[Cryptography] Photon beam splitters for "true" random number generation ?

Arnold Reinhold agr at me.com
Thu Dec 17 13:50:50 EST 2015


On 16 Dec 2015 00:51:53 +0000 Peter Gutmann wrote:

> Stephen Wood <smwood4 at gmail.com <mailto:smwood4 at gmail.com>> writes:
> 
> >For those who can't afford idquantique stuff and can't want higher rates than
> >few kb/s, there are methods to generates hundreds of mega bytes per second on
> >FPGAs.
> 
> For everything else, there's OneRNG:
> 
> http://onerng.info/ <http://onerng.info/>
It seems to me that from the perspective of cryptography there are two classes of concerns with a true random number generator:

Class A. The unit is defective in some way. This includes:

A.1 The underling physics is wrong or improperly analyzed
A.2 The design is not reliable (a chain of op amps amplifying thermal noise  might pick up non-random signals, for example)
A.3 The unit as manufactured is defective (a bad solder joint rectifying radio signals, for example)
A.4 The unit fails in the field

Class B. The unit is deliberately modified in some way to reduce security, either by the manufacturer, or by a third party, perhaps during shipment.

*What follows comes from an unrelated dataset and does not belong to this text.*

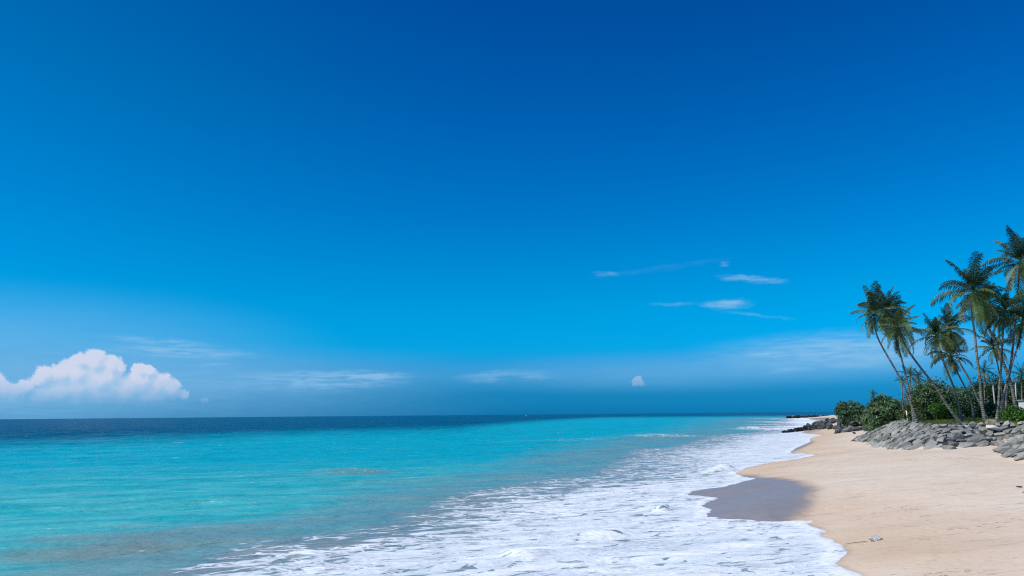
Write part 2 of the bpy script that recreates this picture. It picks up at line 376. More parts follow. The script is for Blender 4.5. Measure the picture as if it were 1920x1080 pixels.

The class A problems can be dealt with with some effort, including careful review of the design, good manufacturing practice and statistical health tests.  Class B, I would argue is almost impossible to detect. There are just too many ways to hide a modification and the situation is only getting worse. There was a recent report, for example, that someone has built a microprocessor that fits in a one millimeter cube. 

The good news is that most cryptographic systems in practice are not sensitive to modest deviations for perfect randomness, i.e. Class A problems. The physics does not have to be perfect. The bad news is that malicious modifications to a RNG (Class B) can be devastating.  Substituting a DRNG bit stream with a 32-bit state space can be very hard to detect, but renders encryption easy to break. Tricking a DH signature scheme into occasionally reusing the same nonce reveals the secret key by simple math.

The perverse conclusion I come to is that any device sold to produce random numbers should not be relied on alone for cryptographic purposes. OneRNG is a nice design, I bought one during the kickstarter campaign, but it is now made in China. If it gained significant traction in cybersecurity, it would be an irresistible target for Chinese signals intelligence, and it is also subject to tampering by others during shipment from China. 

The only remedy I see is to obtain random numbers for cryptography from more than one source and to have at least one of those sources built from general purpose hardware devices that are not intended for cryptographic use. It is much less feasible for even a state actor to subvert devices built in large quantity for a mass market, especially if they do not know in advance what software will be used. One example is a Raspberry Pi with its optional camera module. In this regard, I think a well documented open-source software/firmware TRNG package that runs on an off-the-shelf FPGA board would be a valuable addition to what is now a limited tool chest. 

Perhaps the simplest option is a high quality deterministic RNG seeded with an external source of entropy, such as dice. Each dice roll provides 2.58 bit of entropy, so 99 rolls (say 11 rolls of 9 dice) provides 255.9 bits of entropy. The 99 rolls can be converted directly into a 256 bit integer using bignum arithmetic. Xoring that with the output of OneRNG or the Intel x86 instruction would be a minimal level of defense.